I should also add, the couple of times this has happened to me, there usually accompanied some obscenely lengthed phone calls, sometimes late at night and when the other person was drunk, some bordering on inappropriate declarations of amorous feelings, and hyperactive rushing behavior facilitating their seeing me again--incidentally, both were out of town guys, thereby making the facilitating seeing me again more of a chore, and the drunk dials less inappropriate, because of the impracticality of them actually being "booty" calls.
So, in one of these situations. . .after meeting me once, kissing me when drunk, sending me flowers the next week, calling me every few days for a few weeks, and talking to me for hours +, telling me about a couple other girls he was dating, but that he really just wished I lived closer cause he was far more interested in me, and then, facilitating the buying of a PLANE TICKET for me to come out to New Orleans and visit him over Xmas, Weird Al Psychotic, we'll call him, calls me up one day, tells me he doesn't think it's such a good idea anymore and proceeds to act like I'm the one who's getting a little too into it. What?! Ok, I'm sorry, you're right, I shouldn't have jumped to the conclusion that you were really diggin' me just cause you bought me a plane ticket, my bad. Come to find out, things had progressed a little faster with one of the other girls than he thought they would. When they broke up a few months later, he was right back to calling me again. By that time, I knew the guy was an idiot.

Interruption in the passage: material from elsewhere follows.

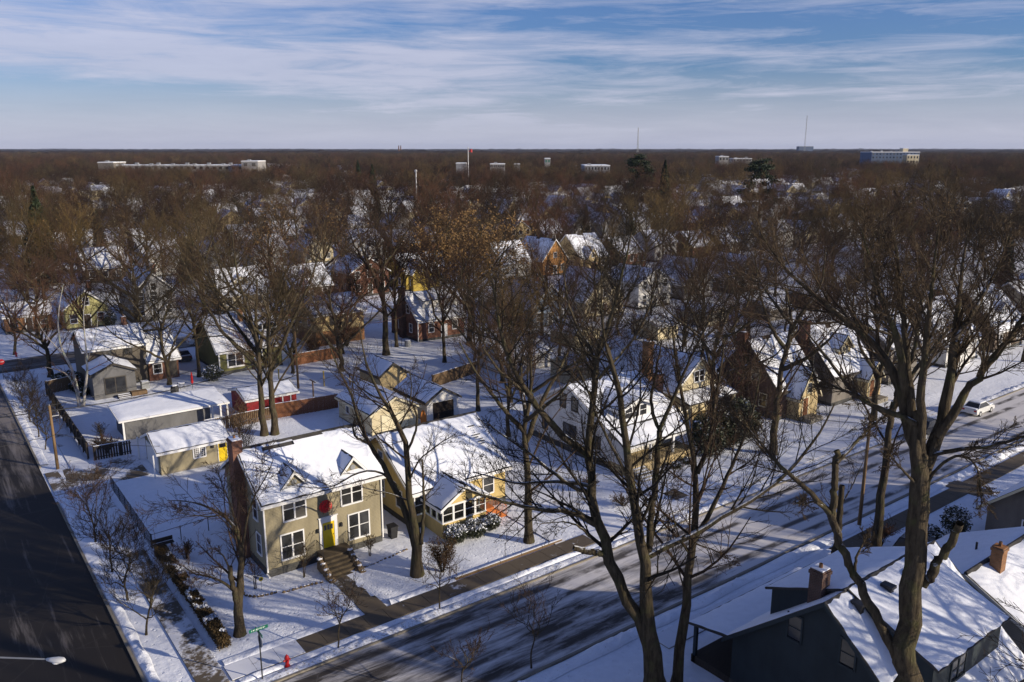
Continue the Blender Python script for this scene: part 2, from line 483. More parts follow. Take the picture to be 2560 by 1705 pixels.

Well, I may be in a similar situation now. I don't want to call a spade a spade yet, because object o' my affection assures me that he's not trying to bow out of dating me, he's just got some stuff going on that he needs to deal with. I told him, "Listen, I've had guys do this before, be completely into me, driving the action, and then all of a sudden, when I start to reciprocate, they pull the emergency break." "No, no, that's not what I'm doing, I promise, just trust me, just give me some time to think through some stuff. I'll tell you, I promise, I just need to get it straight in my head first. We'll talk about it later." I want to trust him. I do. I told him, "Give me a reason to trust you, and I will. Back up what you're saying and show me that I can believe the things you say, and I will. But I'm not feeling good about this right now." He kept reassuring me and wouldn't get off the phone with me until I said I was ok with it. I mean, if the guy wanted to blow me off, well, I got 50 ways you can do it: don't ever call me again, tell me "you're not ready," "you're seeing someone else," "we're not on a same page. . ." I essentially brought up several of these points and gave him several "outs," and he didn't take any. (He affirmatively disclaimed that he was seeing anyone else.) He never bit on one of them. He just said, "Give me some time, it's going to be fine. Just let me work through some stuff. I can't tell you what I haven't figured out yet." Again, he lives a couple hours away, so there's not pressure to see me again until we're able to work it out with our schedules (which are both conveniently booked for the weekend), so. . .
What do you guys think? Is this guy full of shit?
Last week, we talked on the phone all the time and we had fun on our date. . .we were really cliquing really well, and he was saying some bordering on inappropriately amorous things to me. I want to write him off. . .but I sort of don't think it's time. I know that I can't predict, and neither can you all, so screw the disclaimers. . .just tell me what you think.